--- begin ---
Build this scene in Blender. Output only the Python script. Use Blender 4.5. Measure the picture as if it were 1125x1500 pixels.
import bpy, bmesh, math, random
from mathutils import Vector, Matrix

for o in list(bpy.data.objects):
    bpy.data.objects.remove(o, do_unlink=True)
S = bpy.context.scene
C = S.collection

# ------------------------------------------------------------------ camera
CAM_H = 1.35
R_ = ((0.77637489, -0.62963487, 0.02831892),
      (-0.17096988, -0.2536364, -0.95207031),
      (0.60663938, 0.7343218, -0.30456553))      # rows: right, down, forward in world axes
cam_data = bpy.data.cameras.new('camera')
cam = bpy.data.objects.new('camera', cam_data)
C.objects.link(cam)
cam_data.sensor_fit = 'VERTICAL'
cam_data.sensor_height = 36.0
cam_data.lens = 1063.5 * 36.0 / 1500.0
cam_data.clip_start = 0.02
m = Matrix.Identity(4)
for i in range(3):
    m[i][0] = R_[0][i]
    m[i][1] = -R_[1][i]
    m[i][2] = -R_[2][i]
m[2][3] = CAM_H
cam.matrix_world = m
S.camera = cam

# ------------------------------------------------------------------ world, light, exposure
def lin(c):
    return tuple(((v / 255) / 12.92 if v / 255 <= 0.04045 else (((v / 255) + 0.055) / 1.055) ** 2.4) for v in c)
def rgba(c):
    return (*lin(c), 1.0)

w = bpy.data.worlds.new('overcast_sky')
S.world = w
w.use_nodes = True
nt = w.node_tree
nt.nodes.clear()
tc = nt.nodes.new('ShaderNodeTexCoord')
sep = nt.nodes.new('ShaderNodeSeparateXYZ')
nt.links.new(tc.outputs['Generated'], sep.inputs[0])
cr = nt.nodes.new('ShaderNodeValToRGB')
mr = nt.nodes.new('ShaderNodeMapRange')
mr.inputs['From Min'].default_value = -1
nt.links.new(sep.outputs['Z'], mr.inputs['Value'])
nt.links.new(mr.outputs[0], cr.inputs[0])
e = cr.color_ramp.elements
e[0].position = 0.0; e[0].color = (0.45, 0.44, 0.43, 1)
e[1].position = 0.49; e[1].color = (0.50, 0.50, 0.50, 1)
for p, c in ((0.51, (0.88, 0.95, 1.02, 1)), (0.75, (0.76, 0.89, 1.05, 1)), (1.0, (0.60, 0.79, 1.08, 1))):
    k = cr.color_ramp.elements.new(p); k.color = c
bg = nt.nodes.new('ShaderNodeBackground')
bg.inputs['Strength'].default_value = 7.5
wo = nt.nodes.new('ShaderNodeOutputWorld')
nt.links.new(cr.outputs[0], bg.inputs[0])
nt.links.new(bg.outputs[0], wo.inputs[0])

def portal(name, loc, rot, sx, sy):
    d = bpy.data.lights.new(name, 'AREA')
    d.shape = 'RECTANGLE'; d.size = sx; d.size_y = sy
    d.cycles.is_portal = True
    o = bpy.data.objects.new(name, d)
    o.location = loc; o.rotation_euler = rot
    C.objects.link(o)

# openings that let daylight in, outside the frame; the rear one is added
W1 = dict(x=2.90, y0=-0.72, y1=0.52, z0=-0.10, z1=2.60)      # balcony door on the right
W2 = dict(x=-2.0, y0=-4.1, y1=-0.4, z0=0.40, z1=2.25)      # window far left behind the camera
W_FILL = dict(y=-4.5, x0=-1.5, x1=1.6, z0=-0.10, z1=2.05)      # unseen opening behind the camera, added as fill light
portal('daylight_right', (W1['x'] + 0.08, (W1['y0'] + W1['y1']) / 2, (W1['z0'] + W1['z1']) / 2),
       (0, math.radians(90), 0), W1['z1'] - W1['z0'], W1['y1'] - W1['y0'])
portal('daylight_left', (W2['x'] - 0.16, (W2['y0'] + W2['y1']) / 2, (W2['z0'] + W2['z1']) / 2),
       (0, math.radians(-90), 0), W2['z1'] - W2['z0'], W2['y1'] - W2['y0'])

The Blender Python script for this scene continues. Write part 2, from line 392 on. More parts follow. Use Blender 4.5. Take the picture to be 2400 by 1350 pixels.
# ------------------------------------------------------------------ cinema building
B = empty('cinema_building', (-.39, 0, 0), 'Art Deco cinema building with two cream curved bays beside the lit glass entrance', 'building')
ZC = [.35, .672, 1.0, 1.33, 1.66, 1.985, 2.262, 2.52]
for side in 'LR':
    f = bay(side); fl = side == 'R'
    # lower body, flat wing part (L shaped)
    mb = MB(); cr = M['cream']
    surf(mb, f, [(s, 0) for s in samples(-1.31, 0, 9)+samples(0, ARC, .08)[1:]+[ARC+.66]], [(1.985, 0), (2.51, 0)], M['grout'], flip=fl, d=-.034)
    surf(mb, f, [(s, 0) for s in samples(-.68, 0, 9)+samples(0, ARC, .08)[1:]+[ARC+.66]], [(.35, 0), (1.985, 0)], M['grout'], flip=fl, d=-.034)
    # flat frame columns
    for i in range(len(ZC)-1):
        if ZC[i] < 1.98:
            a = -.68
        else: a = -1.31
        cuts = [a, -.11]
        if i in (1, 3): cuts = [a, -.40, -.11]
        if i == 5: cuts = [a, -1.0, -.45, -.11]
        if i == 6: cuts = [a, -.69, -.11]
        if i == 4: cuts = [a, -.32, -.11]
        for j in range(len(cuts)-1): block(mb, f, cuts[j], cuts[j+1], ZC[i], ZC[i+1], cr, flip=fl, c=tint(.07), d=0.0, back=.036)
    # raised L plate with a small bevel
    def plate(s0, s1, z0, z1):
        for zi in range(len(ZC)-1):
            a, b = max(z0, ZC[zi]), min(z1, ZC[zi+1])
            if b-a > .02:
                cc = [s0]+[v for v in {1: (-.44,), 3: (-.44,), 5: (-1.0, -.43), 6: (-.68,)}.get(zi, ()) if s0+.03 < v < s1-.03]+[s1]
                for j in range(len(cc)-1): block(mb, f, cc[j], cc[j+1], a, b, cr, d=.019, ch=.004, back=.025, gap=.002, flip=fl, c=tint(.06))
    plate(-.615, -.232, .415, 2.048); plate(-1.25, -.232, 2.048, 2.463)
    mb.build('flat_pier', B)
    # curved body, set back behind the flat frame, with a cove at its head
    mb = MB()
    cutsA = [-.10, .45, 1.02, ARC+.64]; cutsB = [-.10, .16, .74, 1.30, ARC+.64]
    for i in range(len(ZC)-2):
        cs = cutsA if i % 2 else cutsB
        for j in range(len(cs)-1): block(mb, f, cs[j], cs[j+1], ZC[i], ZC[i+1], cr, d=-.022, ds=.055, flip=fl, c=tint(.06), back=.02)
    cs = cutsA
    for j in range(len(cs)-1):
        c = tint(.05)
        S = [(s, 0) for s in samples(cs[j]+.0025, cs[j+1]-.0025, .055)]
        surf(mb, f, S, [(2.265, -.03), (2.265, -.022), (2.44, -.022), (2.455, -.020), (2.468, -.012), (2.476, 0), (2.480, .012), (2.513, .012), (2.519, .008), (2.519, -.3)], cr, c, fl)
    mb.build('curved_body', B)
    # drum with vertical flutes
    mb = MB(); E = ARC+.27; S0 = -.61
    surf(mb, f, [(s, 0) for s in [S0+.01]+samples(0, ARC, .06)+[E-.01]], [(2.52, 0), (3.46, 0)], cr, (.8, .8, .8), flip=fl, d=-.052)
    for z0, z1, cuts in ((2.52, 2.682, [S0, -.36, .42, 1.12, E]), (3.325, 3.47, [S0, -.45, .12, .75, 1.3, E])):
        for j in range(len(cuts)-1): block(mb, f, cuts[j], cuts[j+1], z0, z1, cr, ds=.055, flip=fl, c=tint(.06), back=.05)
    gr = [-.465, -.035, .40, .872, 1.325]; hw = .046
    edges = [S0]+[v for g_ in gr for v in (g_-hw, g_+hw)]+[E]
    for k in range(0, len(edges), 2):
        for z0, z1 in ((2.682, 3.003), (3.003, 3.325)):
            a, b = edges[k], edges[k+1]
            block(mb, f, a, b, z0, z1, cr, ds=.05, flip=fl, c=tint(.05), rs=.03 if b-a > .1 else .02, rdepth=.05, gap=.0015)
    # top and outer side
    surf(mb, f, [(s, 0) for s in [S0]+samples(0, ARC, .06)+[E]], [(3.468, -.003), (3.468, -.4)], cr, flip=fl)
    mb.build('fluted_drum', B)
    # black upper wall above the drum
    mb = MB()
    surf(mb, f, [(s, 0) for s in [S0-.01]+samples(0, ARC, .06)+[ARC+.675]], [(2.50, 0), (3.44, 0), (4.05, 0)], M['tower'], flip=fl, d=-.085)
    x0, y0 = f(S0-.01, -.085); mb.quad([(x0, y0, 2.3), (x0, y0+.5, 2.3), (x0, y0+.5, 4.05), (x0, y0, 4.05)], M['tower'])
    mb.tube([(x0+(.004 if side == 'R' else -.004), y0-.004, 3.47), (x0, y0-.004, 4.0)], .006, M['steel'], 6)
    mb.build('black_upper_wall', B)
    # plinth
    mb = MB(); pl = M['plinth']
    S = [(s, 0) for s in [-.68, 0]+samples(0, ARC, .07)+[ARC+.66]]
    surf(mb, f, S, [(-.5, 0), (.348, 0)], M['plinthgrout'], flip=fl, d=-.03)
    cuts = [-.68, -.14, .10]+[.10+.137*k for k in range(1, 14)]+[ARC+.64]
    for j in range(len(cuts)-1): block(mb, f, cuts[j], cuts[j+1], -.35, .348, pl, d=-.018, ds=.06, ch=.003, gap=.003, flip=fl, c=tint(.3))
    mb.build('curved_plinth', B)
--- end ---
● Task brief: Quote verbatim the opening lines of the listing above, ending with the line where "return (*lin(c), 1.0)" appears; include both endpoints and nothing more.

● Final result:
Build this scene in Blender. Output only the Python script. Use Blender 4.5. Measure the picture as if it were 1125x1500 pixels.
import bpy, bmesh, math, random
from mathutils import Vector, Matrix

for o in list(bpy.data.objects):
    bpy.data.objects.remove(o, do_unlink=True)
S = bpy.context.scene
C = S.collection

# ------------------------------------------------------------------ camera
CAM_H = 1.35
R_ = ((0.77637489, -0.62963487, 0.02831892),
      (-0.17096988, -0.2536364, -0.95207031),
      (0.60663938, 0.7343218, -0.30456553))      # rows: right, down, forward in world axes
cam_data = bpy.data.cameras.new('camera')
cam = bpy.data.objects.new('camera', cam_data)
C.objects.link(cam)
cam_data.sensor_fit = 'VERTICAL'
cam_data.sensor_height = 36.0
cam_data.lens = 1063.5 * 36.0 / 1500.0
cam_data.clip_start = 0.02
m = Matrix.Identity(4)
for i in range(3):
    m[i][0] = R_[0][i]
    m[i][1] = -R_[1][i]
    m[i][2] = -R_[2][i]
m[2][3] = CAM_H
cam.matrix_world = m
S.camera = cam

# ------------------------------------------------------------------ world, light, exposure
def lin(c):
    return tuple(((v / 255) / 12.92 if v / 255 <= 0.04045 else (((v / 255) + 0.055) / 1.055) ** 2.4) for v in c)
def rgba(c):
    return (*lin(c), 1.0)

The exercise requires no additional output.